The last time we had that conversation, I wanted to respond that the same could be said for the Nazis, but that would have started a conflagration of a magnitude I was not prepared to deal with. I just shook my head, letting Mom know that even though I knew I could not change her mind, she had not changed mine, either.


A couple of years ago, Mom presented me with a special gift. She had just had one of her prouder moments: attending a rededication ceremony for a monument to Hood's Texas Brigade, the outfit in which one of our more prominent ancestors served during the Civil War. She bought me a limited edition medal struck to commemorate the rededication. The medal came in a plastic box with a certificate of authenticity that included the words, “May You Wear This Medal With Pride.” She also gave me a copy of the program from the ceremony, sure that I would want this souvenir related to one of our accomplished ancestors. According to the program, the crowd said the Pledge of Allegiance and also the Salute to the Confederate Flag: “I salute the Confederate Flag with affection, reverence and undying devotion to the cause for which it stands.”

What was that cause, exactly?

But Mom didn't care – the important thing to her was the recognition of our forefathers and their tenacity in fighting for what they thought was a noble cause. The important thing to me is that I can't wear the medal she bought me with pride, nor can I salute the Confederate flag with affection. But filial devotion, and a little joy at seeing Mom become momentarily giddy, kept me from mentioning either of those points as I accepted these mementos with a tired sigh.

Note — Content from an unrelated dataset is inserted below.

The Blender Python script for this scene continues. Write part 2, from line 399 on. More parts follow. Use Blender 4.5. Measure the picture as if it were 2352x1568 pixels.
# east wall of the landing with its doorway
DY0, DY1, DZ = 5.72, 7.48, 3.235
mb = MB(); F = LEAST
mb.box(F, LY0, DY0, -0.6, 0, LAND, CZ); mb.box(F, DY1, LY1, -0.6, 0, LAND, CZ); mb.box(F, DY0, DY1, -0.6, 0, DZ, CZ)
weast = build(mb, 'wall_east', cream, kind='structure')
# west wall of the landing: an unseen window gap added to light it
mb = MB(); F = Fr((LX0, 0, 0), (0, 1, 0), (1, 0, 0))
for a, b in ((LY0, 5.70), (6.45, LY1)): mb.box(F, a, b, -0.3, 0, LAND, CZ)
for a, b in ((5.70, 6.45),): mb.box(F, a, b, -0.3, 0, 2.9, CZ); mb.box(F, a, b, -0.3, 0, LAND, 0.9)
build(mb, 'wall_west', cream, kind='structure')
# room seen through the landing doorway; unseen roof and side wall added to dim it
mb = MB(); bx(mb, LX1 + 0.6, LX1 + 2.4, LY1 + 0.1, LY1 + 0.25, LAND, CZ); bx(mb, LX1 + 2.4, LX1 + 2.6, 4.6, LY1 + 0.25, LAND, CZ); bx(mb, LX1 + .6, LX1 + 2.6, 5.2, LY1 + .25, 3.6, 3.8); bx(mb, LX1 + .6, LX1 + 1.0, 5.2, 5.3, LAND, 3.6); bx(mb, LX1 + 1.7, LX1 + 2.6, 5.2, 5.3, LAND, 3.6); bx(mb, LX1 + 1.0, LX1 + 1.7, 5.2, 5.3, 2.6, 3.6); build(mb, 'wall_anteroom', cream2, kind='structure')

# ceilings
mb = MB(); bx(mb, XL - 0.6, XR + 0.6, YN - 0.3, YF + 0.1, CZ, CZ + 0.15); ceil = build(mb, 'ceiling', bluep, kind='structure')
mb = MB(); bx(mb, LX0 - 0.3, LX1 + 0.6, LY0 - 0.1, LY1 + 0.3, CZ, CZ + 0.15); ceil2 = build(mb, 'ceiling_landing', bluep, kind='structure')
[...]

Mom has even been able to justify our ancestors' membership in the Klan. She's not the only person who's ever done this, of course – a friend of mine who has the same sort of background I do said her grandmother told her that Klan members just put on their costumes and rode their horses together, as if it were some kind of social club to keep the menfolk busy while the women were at their knitting circles. Whenever I bring up the Klan's place in our family history, Mom always stops me in mid-complaint and says that whatever else it did, the Klan stepped in to see that justice was carried out whenever a Black man raped a white woman. Somehow I think it would matter less to them if a white man raped a woman of any color, but regardless, Mom focuses on the perceived chivalry of the Klansmen, as if they were actually white knights and not just calling themselves that.

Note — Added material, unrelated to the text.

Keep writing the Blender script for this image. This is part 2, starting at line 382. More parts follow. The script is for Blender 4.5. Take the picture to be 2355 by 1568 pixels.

One of Mom's favorite family stories (and her favorite Klan story) has to do with one of our foremothers: a woman with the improbably adorable name of Tiny Bell. Tiny Bell's husband died in the flu epidemic in the early part of the 20th century. At the funeral, in the middle of the ceremony, the church doors swung open and several Klansmen, in hoods and robes, walked into the church, found Tiny Bell, and handed her a bag of money. Her husband had been one of their own, and they had collected money to help support his widow.

I was surprised to learn that the Klansmen were capable of such an act of kindness, but I don't think the Klan could assist enough poor widows or avenge the honor of enough compromised women to save its reputation.

I know the Klan began as a response to Reconstruction. It was started by men who found themselves suddenly desperate – their fields and homes in ruin, cities burned, social order destroyed, friends dead or starving, and a crowd of politicians who seemed indifferent to (if  not pleased with) their suffering. But I can't accept the idea that man's inhumanity to man is reason to carry out more acts of inhumanity. Hunger is no reason to drag a family out of their home in the dead of night and whip them. Cognitive dissonance does not give a man the right to shoot a Black man for not tipping his hat as they passed each other on the street. And there is no excuse for allowing hatred to expand to include other minority groups. I can't say I fault Tiny Bell for taking the money the Klansmen gave her – perhaps it was their way of trying to help her avoid the destitution that had turned them into what they were, and I have no doubt she needed the money. But one act of charity – even one that benefited my relatives – is not enough to get me to ignore more than a century of violence. Instead, in a sense, it makes it worse.